At the very least, Renfroe will give Boston a dependable outfielder who can hit for power. Make no mistake, Renfroe isn’t going to win any batting titles. He comes to Boston with a career .228 average and is coming off an abbreviated 2020 campaign in which he posted a career-low .156 average. Renfroe’s .198 expected batting average was in the bottom sixth percentile, and his .221 xBA a season ago was in the bottom 5 percent of the league.

What Renfroe lacks in average, however, he makes up for in pop. He hit eight home runs in just 42 games in 2020 after averaging nearly 30 dingers per year in three seasons with the San Diego Padres. He strikes out a lot — his 31.2 percent strikeout percentage in 2019 was in the bottom 4 percent of the league — but when he makes contact, he abuses the baseball. His career barrel percentage (per Baseball Savant) is 11.5 percent, and the major league average is 6.4 percent. His hard-hit percentage typically has outpaced his peers with his 39 percent career mark better than the 34.9 percent league average.

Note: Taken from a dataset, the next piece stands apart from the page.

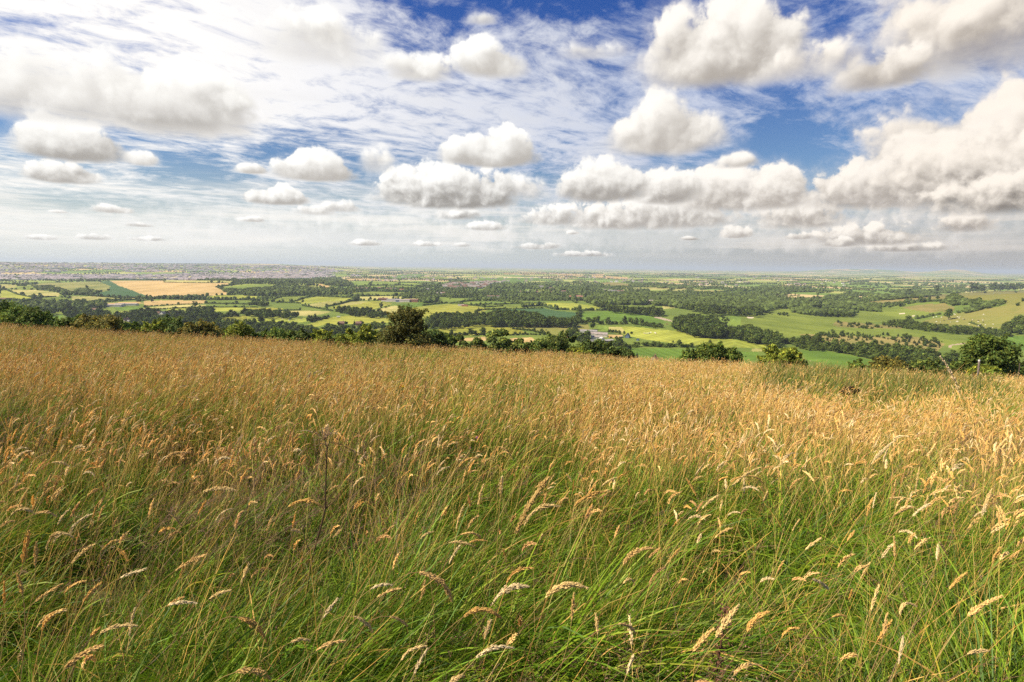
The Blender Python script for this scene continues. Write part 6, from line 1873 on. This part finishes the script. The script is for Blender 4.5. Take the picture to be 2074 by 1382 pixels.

Renfroe has been especially tough on left-handed pitchers. His .912 career OPS vs. left-handers is nearly 200 points higher than his mark against right-handers. Renfroe’s OPS versus left-handers since the start of 2017 is .907, which ranks him 23rd among all qualified big leaguers in that time, right behind Mookie Betts and Jose Ramirez and ahead of someone like George Springer, who is considered the top position player on the market this winter.

Typically, the Red Sox have fared pretty well versus left-handers, but they were league average at best in 2020. Interestingly, Boston failed to lift the ball versus southpaws. Renfroe, meanwhile, hit just under half of his batted balls in the air. He’s also typically a pull hitter who infrequently uses the other side of the field.

All of these things profile well at Fenway Park.

As you can see in the spray chart below, Renfroe — who hit two home runs at Fenway this summer — hits plenty of balls that could find their way over the Green Monster. Just a few of his home runs would fail to get out at Fenway, while plenty of other batted balls (mostly in grey) would be home runs.

To take full advantage of that profile, Renfroe has to make more contact. He’d be wise to be a little more aggressive, especially if used off the bench in Boston. Renfroe only swung at 57 percent of the pitches he saw in the strike zone in 2020, which was a pretty sharp drop-off from his career average of 65.7 percent and below the league average of 66.1 percent. Perhaps that’s among the benefits of Alex Cora’s return to the dugout. The Red Sox were aggressive under Cora, leading the American League in swing rate at pitches inside the strike zone over the 2018 and 2019 seasons.

The big question with Renfroe will be how he fits into Boston’s lineup plans. He’s mostly been used as a right fielder throughout his career with some time in left field, too. Despite pretty decent range, it seems unlikely he’d replace Jackie Bradley Jr. in center field. The Red Sox have made it clear they’d like to re-sign Bradley, and that would likely be the best-case scenario. Doing so essentially would create a platoon in left field between Renfroe and Andrew Benintendi and giving Boston a major upgrade in the outfield overall.

Even if the Red Sox are unable to fully unlock Renfroe’s potential, there’s a lot to like about the move. It’s not a move that puts them right back in the World Series contender conversation, but it is the sort of smart, relatively risk-free move that can help keep Boston on the path back to where it wants to be.